--- START OF RECORDED INFORMATION ---
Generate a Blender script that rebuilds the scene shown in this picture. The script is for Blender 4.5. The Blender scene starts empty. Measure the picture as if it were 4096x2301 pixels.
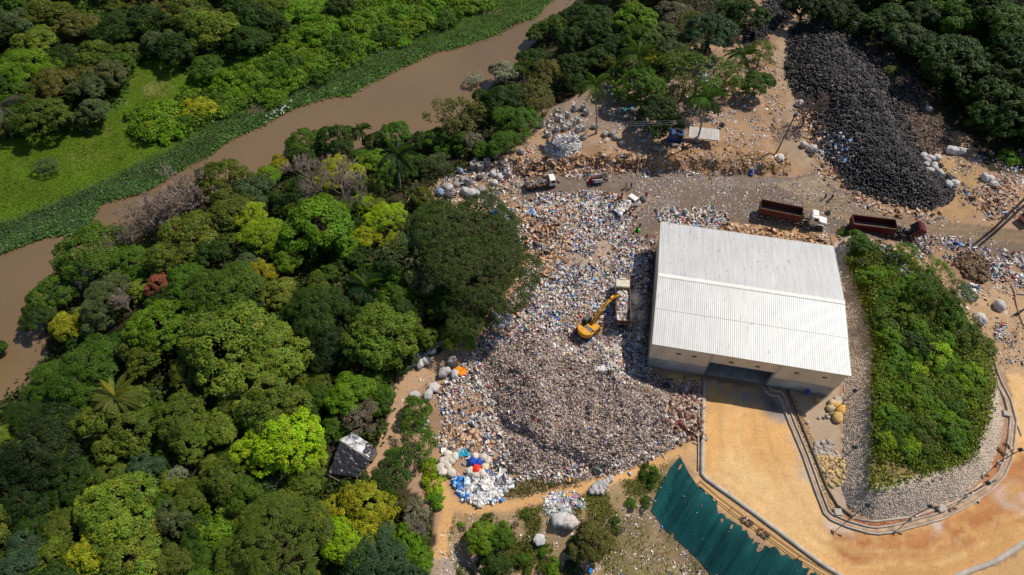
import bpy, math, random
import numpy as np
from mathutils import Vector, Matrix

# ------------------------------------------------------------------ camera, light, exposure
sc = bpy.context.scene
COL = sc.collection
CAMH = 95.0
FPX = 2538.0
PITCH = math.radians(54.61)
ROLL = math.radians(0.3887)
K = 4096.0 / 2576.0
cam_d = bpy.data.cameras.new('camera')
cam = bpy.data.objects.new('camera', cam_d)
COL.objects.link(cam)
cam_d.sensor_fit = 'HORIZONTAL'
cam_d.sensor_width = 36.0
cam_d.lens = FPX / 4096.0 * 36.0
cam_d.clip_start = 0.5
cam_d.clip_end = 5000
cam.matrix_world = Matrix.Translation((0, 0, CAMH)) @ Matrix.Rotation(math.pi / 2 - PITCH, 4, 'X') @ Matrix.Rotation(ROLL, 4, 'Z')
sc.camera = cam

SUN_AZ, SUN_EL = math.radians(34), math.radians(52)
world = bpy.data.worlds.new('World')
sc.world = world
world.use_nodes = True
wn = world.node_tree
wn.nodes.clear()
sky = wn.nodes.new('ShaderNodeTexSky')
sky.sky_type = 'NISHITA'
sky.sun_disc = False
sky.sun_elevation = SUN_EL
sky.sun_rotation = math.pi / 2 - SUN_AZ
sky.air_density = 1.0
sky.dust_density = 0.6
bgn = wn.nodes.new('ShaderNodeBackground')
bgn.inputs['Strength'].default_value = 0.088
out = wn.nodes.new('ShaderNodeOutputWorld')
wn.links.new(sky.outputs[0], bgn.inputs[0])
wn.links.new(bgn.outputs[0], out.inputs[0])

sun_d = bpy.data.lights.new('sun', 'SUN')
sun_d.energy = 4.5
sun_d.angle = math.radians(0.5)
sun_d.color = (1.0, 0.935, 0.83)
sun = bpy.data.objects.new('sun', sun_d)
COL.objects.link(sun)
sv = Vector((math.cos(SUN_EL) * math.cos(SUN_AZ), math.cos(SUN_EL) * math.sin(SUN_AZ), math.sin(SUN_EL)))
sun.rotation_euler = sv.to_track_quat('Z', 'Y').to_euler()
sun.location = sv * 300

vs = sc.view_settings
vs.view_transform = 'Standard'
vs.look = 'None'
vs.gamma = 1.0
vs.exposure = 0.0
vs.use_curve_mapping = False
try:
    sc.cycles.max_bounces = 5
    sc.cycles.diffuse_bounces = 3
    sc.cycles.glossy_bounces = 2
    sc.cycles.transmission_bounces = 2
    sc.cycles.volume_bounces = 1
    sc.cycles.transparent_max_bounces = 4
    sc.cycles.use_adaptive_sampling = True
except Exception:
    pass

rng = np.random.default_rng(11)
random.seed(11)

# ------------------------------------------------------------------ geometry of the view: a photo point <-> a point on the ground
_c, _s = math.cos(PITCH), math.sin(PITCH)
FW = np.array([0, _c, -_s])
_u0 = np.array([0, _s, _c])
_r0 = np.array([1.0, 0, 0])
RT = math.cos(ROLL) * _r0 + math.sin(ROLL) * _u0
UP = math.cos(ROLL) * _u0 - math.sin(ROLL) * _r0
CAMP = np.array([0, 0, CAMH])


def unS(sx, sy, z=0.0):
    sx = np.asarray(sx, float); sy = np.asarray(sy, float); z = np.asarray(z, float)
    d = FW * FPX + RT * ((sx * K - 2048)[..., None]) - UP * ((sy * K - 1150.5)[..., None])
    return CAMP + d * ((z - CAMH) / d[..., 2])[..., None]


def toS(P):
    d = np.asarray(P, float) - CAMP
    z = d @ FW
    return (2048 + FPX * (d @ RT) / z) / K, (1150.5 - FPX * (d @ UP) / z) / K


def depth(P):
    return (np.asarray(P, float) - CAMP) @ FW


# ------------------------------------------------------------------ noise and polygons
def vnoise(x, y, seed=0):
    x = np.asarray(x, float); y = np.asarray(y, float)
    xi = np.floor(x).astype(np.int64); yi = np.floor(y).astype(np.int64)
    fx = x - xi; fy = y - yi
    fx = fx * fx * (3 - 2 * fx); fy = fy * fy * (3 - 2 * fy)

    def h(a, b):
        n = (a * 374761393 + b * 668265263 + seed * 974634533) & 0x7fffffff
        n = ((n ^ (n >> 13)) * 1274126177) & 0x7fffffff
        n = n ^ (n >> 16)
        return (n & 0xffff) / 65535.0
    return (h(xi, yi) * (1 - fx) + h(xi + 1, yi) * fx) * (1 - fy) + (h(xi, yi + 1) * (1 - fx) + h(xi + 1, yi + 1) * fx) * fy


def fbm(x, y, seed=0, oct=4):
    a = 0.5; t = 0; s = 0
    for i in range(oct):
        t = t + a * vnoise(x * 2 ** i, y * 2 ** i, seed + i * 7); s += a; a *= 0.5
    return t / s


def inpoly(x, y, poly):
    x = np.asarray(x, float); y = np.asarray(y, float)
    r = np.zeros(x.shape, bool)
    n = len(poly)
    for i in range(n):
        x0, y0 = poly[i]; x1, y1 = poly[(i + 1) % n]
        if y0 == y1:
            continue
        c = ((y0 > y) != (y1 > y)) & (x < (x1 - x0) * (y - y0) / (y1 - y0) + x0)
        r ^= c
    return r


def distline(x, y, pts, closed=False):
    d = np.full(np.shape(x), 1e9)
    n = len(pts)
    for i in range(n if closed else n - 1):
        x0, y0 = pts[i][:2]; x1, y1 = pts[(i + 1) % n][:2]
        dx, dy = x1 - x0, y1 - y0
        t = np.clip(((x - x0) * dx + (y - y0) * dy) / (dx * dx + dy * dy + 1e-12), 0, 1)
        d = np.minimum(d, np.hypot(x - x0 - t * dx, y - y0 - t * dy))
    return d


def sdist(x, y, poly):          # positive inside
    d = distline(x, y, poly, True)
    return np.where(inpoly(x, y, poly), d, -d)


def sstep(a, b, x):
    t = np.clip((x - a) / (b - a), 0, 1)
    return t * t * (3 - 2 * t)


def wpoly(spoly, z=0.0):
    a = np.array(spoly, float)
    return [tuple(p[:2]) for p in unS(a[:, 0], a[:, 1], z)]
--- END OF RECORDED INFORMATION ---
Up to and including the line with "from mathutils import Vector, Matrix", copy the data above from its first line. Skip pictures.

▶ _EXERCISE RESPONSE_
Generate a Blender script that rebuilds the scene shown in this picture. The script is for Blender 4.5. The Blender scene starts empty. Measure the picture as if it were 4096x2301 pixels.
import bpy, math, random
import numpy as np
from mathutils import Vector, Matrix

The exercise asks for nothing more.